Si el reloj nos quita la sensibilidad del tiempo, el ordenador la capacidad de pensar, si el confort atrofia nuestra motricidad y nuestra expresión, si la tecnologfa nos evita percibir lo simple de la vida, entonces hemos fracasado. Pero si todo ello nos invita a aumentar nuestra sensibilidad y nuestras ganas de vivir, entonces, ¡bienvenido!.

El futuro no es más que la mera construcción de nuestra esperanza y el paraíso, seguro que no nos esperará en la vuelta de la esquina. Ya están sucediendo infinitas cosas significativas en este momento como para no rechazar el presente. Ser consecuente con el aquí y ahora, sin asustarse, sin pedir milagros, sin perder ilusiones, sin desánimos.

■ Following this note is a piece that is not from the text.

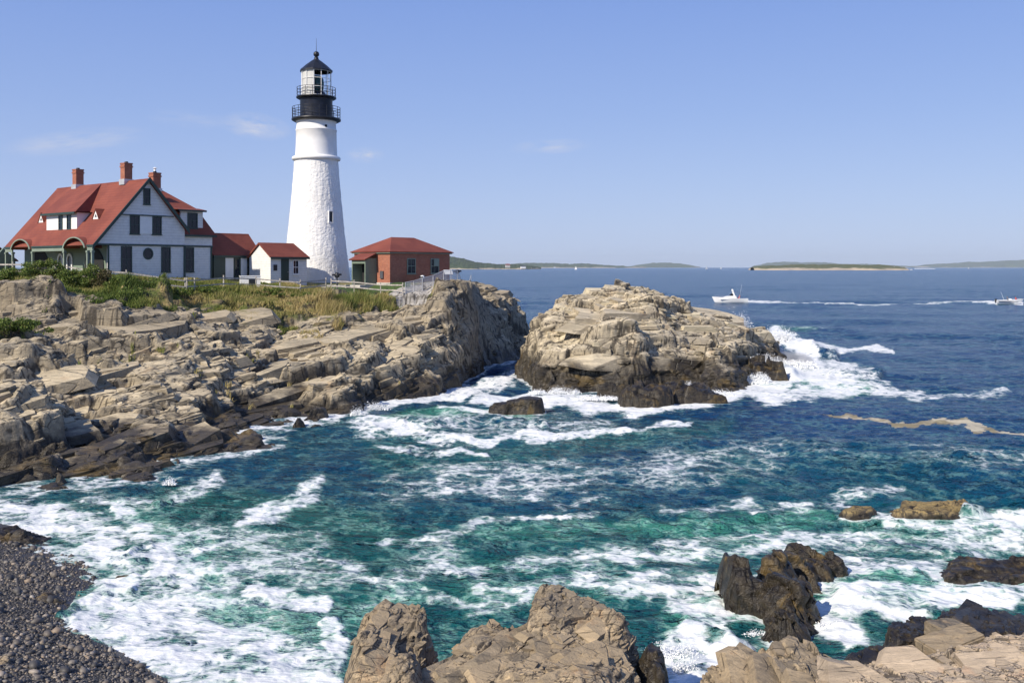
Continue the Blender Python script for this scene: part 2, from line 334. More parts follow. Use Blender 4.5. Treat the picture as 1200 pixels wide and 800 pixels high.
# ---- material helper
class NT:
    def __init__(s, name):
        s.m = bpy.data.materials.new(name); s.m.use_nodes = True; s.n = s.m.node_tree.nodes; s.l = s.m.node_tree.links
        s.b = s.n['Principled BSDF']; s.pos = None
    def set(s, inp, v):
        if isinstance(v, bpy.types.NodeSocket): s.l.new(v, inp)
        elif isinstance(v, (int, float)): inp.default_value = v
        else: inp.default_value = tuple(v) + ((1,) if len(v) == 3 and inp.type == 'RGBA' else ())
        return s
    def P(s, k, v): s.set(s.b.inputs[k], v); return s
    def node(s, t, **kw):
        n = s.n.new(t)
        for k, v in kw.items(): setattr(n, k, v)
        return n
    def position(s):
        if s.pos is None: s.pos = s.n.new('ShaderNodeNewGeometry').outputs['Position']
        return s.pos
    def math(s, op, a, b=None, c=None, clamp=False):
        n = s.node('ShaderNodeMath', operation=op, use_clamp=clamp)
        for i, v in enumerate((a, b, c)):
            if v is not None: s.set(n.inputs[i], v)
        return n.outputs[0]
    def scaled(s, vec, sc, rot=None, loc=None):
        n = s.node('ShaderNodeMapping'); s.l.new(vec, n.inputs[0]); n.inputs['Scale'].default_value = sc
        if rot: n.inputs['Rotation'].default_value = rot
        if loc: n.inputs['Location'].default_value = loc
        return n.outputs[0]
    def noise(s, vec, scale=1, detail=4, rough=.55, dist=0, col=False):
        n = s.node('ShaderNodeTexNoise'); s.l.new(vec, n.inputs['Vector']); n.inputs['Scale'].default_value = scale; n.inputs['Detail'].default_value = detail
        n.inputs['Roughness'].default_value = rough; n.inputs['Distortion'].default_value = dist; return n.outputs['Color' if col else 0]
    def vor(s, vec, scale=1, feature='F1', out='Distance', rnd=1):
        n = s.node('ShaderNodeTexVoronoi', feature=feature); s.l.new(vec, n.inputs['Vector']); n.inputs['Scale'].default_value = scale; n.inputs['Randomness'].default_value = rnd
        return n.outputs[out]
    def ramp(s, f, a, b, lo=0.0, hi=1.0):
        n = s.node('ShaderNodeMapRange', interpolation_type='SMOOTHSTEP'); s.set(n.inputs[0], f)
        for i, v in enumerate((a, b, lo, hi)): s.set(n.inputs[i + 1], v)
        return n.outputs[0]
    def mix(s, f, a, b, mode='MIX'):
        n = s.node('ShaderNodeMix', data_type='RGBA', blend_type=mode); s.set(n.inputs[0], f); s.set(n.inputs[6], a); s.set(n.inputs[7], b); return n.outputs[2]
    def attr(s, name): return s.node('ShaderNodeAttribute', attribute_name=name).outputs['Fac']
    def bump(s, h, strength=1, dist=.1, prev=None):
        n = s.node('ShaderNodeBump'); s.set(n.inputs['Strength'], strength); n.inputs['Distance'].default_value = dist; s.l.new(h, n.inputs['Height'])
        if prev is not None: s.l.new(prev, n.inputs['Normal'])
        return n.outputs[0]
def simple(name, col, rough=.6, metal=0, var=.12, vs=1.5, spec=None, bump=0, bs=20):
    t = NT(name); p = t.position()
    n = t.noise(p, vs, 5, .6)
    c = t.mix(t.ramp(n, .3, .7), tuple(v * (1 - var) for v in col), tuple(min(1, v * (1 + var)) for v in col))
    t.P('Base Color', c).P('Roughness', rough).P('Metallic', metal)
    if spec is not None: t.P('Specular IOR Level', spec)
    if bump: t.P('Normal', t.bump(t.noise(p, bs, 4, .6), bump, .02))
    return t.m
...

Es por eso que queremos rescatar la dimensión profunda de la vida, la visión espiritual del ser humano, sabiendo que el tercer milenio nos empuja a seguir mejorando pero con la condición de vivirlo en este preciso momento.

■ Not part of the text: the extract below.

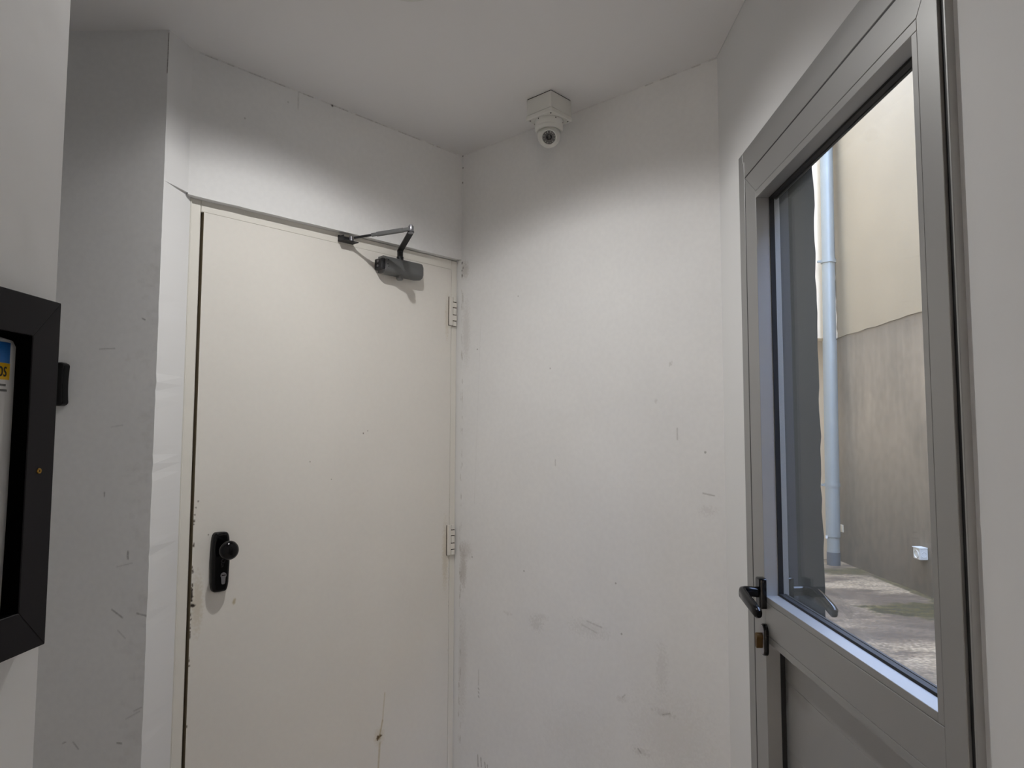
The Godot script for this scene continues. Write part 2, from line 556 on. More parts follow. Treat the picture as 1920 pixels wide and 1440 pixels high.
	for k in cols:
		var s0 := L * k / cols
		var s1 := L * (k + 1) / cols
		var p: Array = [DX + U * s0 + Vector3(0, low[k], 0), DX + U * s1 + Vector3(0, low[k + 1], 0), DX + U * s1 + Vector3(0, CEIL, 0), DX + U * s0 + Vector3(0, CEIL, 0)]
		var pv := []
		for c in p:
			pv.append(Vector2((c - DX).dot(U) / L, (CEIL - c.y) * pm / 170.0))
		face(st, p, N, pv)
		face(st, [p[0], p[1], p[1] - N * 0.22 + Vector3(0, 0.002, 0), p[0] - N * 0.22 + Vector3(0, 0.002, 0)], Vector3.DOWN)
		face(st, [p[0] - N * 0.22, p[1] - N * 0.22, p[2] - N * 0.22, p[3] - N * 0.22], -N)
	for s in [0.0, L]:
		var p: Vector3 = DX + U * s
		face(st, [p + Vector3(0, 2.13, 0), p - N * 0.22 + Vector3(0, 2.13, 0), p - N * 0.22 + Vector3(0, CEIL, 0), p + Vector3(0, CEIL, 0)], U * (s - 0.5))
	face(st, [DX + Vector3(0, CEIL, 0), DX + U * L + Vector3(0, CEIL, 0), DX + U * L - N * 0.22 + Vector3(0, CEIL, 0), DX - N * 0.22 + Vector3(0, CEIL, 0)], Vector3.UP)
	o = obj("wall_doorway", st, over_door, self)
	tag(o, "white wall over the fire door with rough plaster lower edge", "wall", "", "structure")

	# left wall close to the viewer, ending in a corner; a niche in it takes the cabinet
	st = st_new()
	var back := [Vector2(-0.66, 5.2), Vector2(-0.66, -0.762), Vector2(-2.1766, -0.762), Vector2(-2.1766, 5.2)]
	stack(st, [back, back], [0.0, CEIL])
	for w in [[-0.742, -0.762, 0.0, CEIL], [5.2, -0.42, 0.0, CEIL], [-0.42, -0.742, 0.0, 1.252], [-0.42, -0.742, 1.572, CEIL]]:
		var p3 := [Vector2(-0.52, w[0]), Vector2(-0.52, w[1]), Vector2(-0.66, w[1]), Vector2(-0.66, w[0])]
		stack(st, [p3, p3], [w[2], w[3]])
	o = obj("wall_left", st, M.paint, self)
	tag(o, "white wall near the viewer carrying the dark framed cabinet", "wall", "", "structure")
	st = st_new()
	poly = [Vector2(-2.1766, -0.7), Vector2(-2.1766, -2.3), Vector2(-2.32, -2.3), Vector2(-2.32, -0.7)]
	stack(st, [poly, poly], [0.0, CEIL])
	o = obj("wall_alcove_end", st, M.paint, self)
	tag(o, "white end wall closing the recess behind the left wall corner", "wall", "", "structure")
	st = st_new()
	poly = [Vector2(-2.32, 5.2), Vector2(0.549, 5.2), Vector2(0.549, 5.35), Vector2(-2.32, 5.35)]
	stack(st, [poly, poly], [0.0, CEIL])
	o = obj("wall_rear", st, M.corridor_end, self)
	tag(o, "brown wall at the far end of corridor behind the viewer", "wall", "", "structure")

	# right wall round the glazed door, with its thick outer reveal
	st = st_new()
	var za := -1.79
	var zb := -0.90
	var top := 2.160
	var pieces := [[-2.25, za, 0.0, 3.2], [zb, 5.35, 0.0, 3.2], [za, zb, top, 3.2]]
	for w in pieces:
		var p2 := [Vector2(0.549, w[0]), Vector2(0.549, w[1]), Vector2(0.70, w[1]), Vector2(0.70, w[0])]
		stack(st, [p2, p2], [w[2], w[3]])
	o = obj("wall_right", st, M.paint, self)
	tag(o, "white wall on the right holding the grey glazed door", "wall", "", "structure")
	st = st_new()   # the outer skin
	for s in [[-7.2, za], [zb, 5.5]]:
		var p4 := [Vector2(0.70, s[0]), Vector2(0.70, s[1]), Vector2(0.724, s[1]), Vector2(0.724, s[0])]
		stack(st, [p4, p4], [0.0, top])
	cbox(st, Vector3(0.70, top, -7.2), Vector3(0.724, 7.5, 5.5))
	o = obj("wall_facade", st, M.facade, self)
	tag(o, "cream rendered outer face of the building beside the courtyard", "wall", "", "structure")
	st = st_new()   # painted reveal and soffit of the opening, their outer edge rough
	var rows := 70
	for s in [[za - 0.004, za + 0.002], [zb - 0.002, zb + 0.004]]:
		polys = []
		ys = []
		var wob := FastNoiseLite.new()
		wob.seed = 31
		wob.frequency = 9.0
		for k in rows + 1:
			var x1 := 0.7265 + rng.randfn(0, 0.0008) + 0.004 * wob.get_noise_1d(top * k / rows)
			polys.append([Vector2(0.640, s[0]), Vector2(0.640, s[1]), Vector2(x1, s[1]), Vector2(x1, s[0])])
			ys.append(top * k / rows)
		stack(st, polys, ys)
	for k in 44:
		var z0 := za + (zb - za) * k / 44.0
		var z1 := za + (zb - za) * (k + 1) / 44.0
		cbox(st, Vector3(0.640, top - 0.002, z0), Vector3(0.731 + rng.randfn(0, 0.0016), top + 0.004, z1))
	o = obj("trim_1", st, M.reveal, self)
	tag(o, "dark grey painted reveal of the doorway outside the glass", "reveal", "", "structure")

	# ceiling with holes for the lamps, floor
	var cs := CSGCombiner3D.new()
	cs.name = numbered("ceiling")
	var slab := CSGBox3D.new()
	slab.size = Vector3(3.0, 0.14, 8.7)
	slab.position = Vector3(-0.952, CEIL + 0.07, 1.05)
	slab.material = M.ceiling
	cs.add_child(slab)
	for at in lamp_spots:
		var h := CSGCylinder3D.new()
		h.radius = 0.0695
		h.height = 0.5
		h.sides = 40
		h.position = at
		h.operation = CSGShape3D.OPERATION_SUBTRACTION
		h.material = M.ceiling
		cs.add_child(h)
	add_child(cs)
	tag(cs, "white painted ceiling over the lobby", "ceiling", "", "structure")
	st = st_new()
	cbox(st, Vector3(-2.45, -0.1, -3.3), Vector3(0.549, 0.0, 5.35))
	o = obj("floor", st, M.floor, self)
	tag(o, "plain grey floor of the lobby", "floor", "", "structure")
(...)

En este sentido la Tradición no es algo desfasado que hacían nuestros antepasados, aquellos sabios que se retiraban de la sociedad, aquellos alquimistas que buscaban convertir el plomo en oro o aquellos eruditos que leían la letra pequeña de las Sagradas Escrituras. No, la Tradición siempre fue clara aunque su medio de expresión (y protección) fuera a menudo esotérico. La fuerza de la vida y de la creatividad está en el momento presente, no hay nada fuera de él. Habrá que sentarse en alguna postura especial largo tiempo, habrá que peregrinar por todos los caminos, habrá que retirarse durante años en silencio, habrá, tal vez, que penetrar en el poder de la magia o danzar como sólo lo sabe hacer el viento. No importa el camino o la estrategia escogida, lo importante es el tesoro que tenemos instante a instante y que, el hábito del pasado o la especulación del futuro nos hace perder.

Si la Tradición fuera algo viejo nunca llegaría a nuestras manos, si ha pervivido por los siglos de los siglos es porque es tremendamente nueva, se adapta a cada momento, recoge la fuerza de lo emergente y se viste con las mil caras de lo impermanente. De hecho, la Tradición no tiene rostro, es como la define Lao Tse cuando dice que «el Tao que puede ser nombrado no es el verdadero Tao». Así, la verdadera Tradición no es la que se deja atrapar por dogmas y creencias, por rituales y disciplinas, viene de lo invisible y no tiene voz. Sabe que su poder reside en la fuerza renovadora del presente.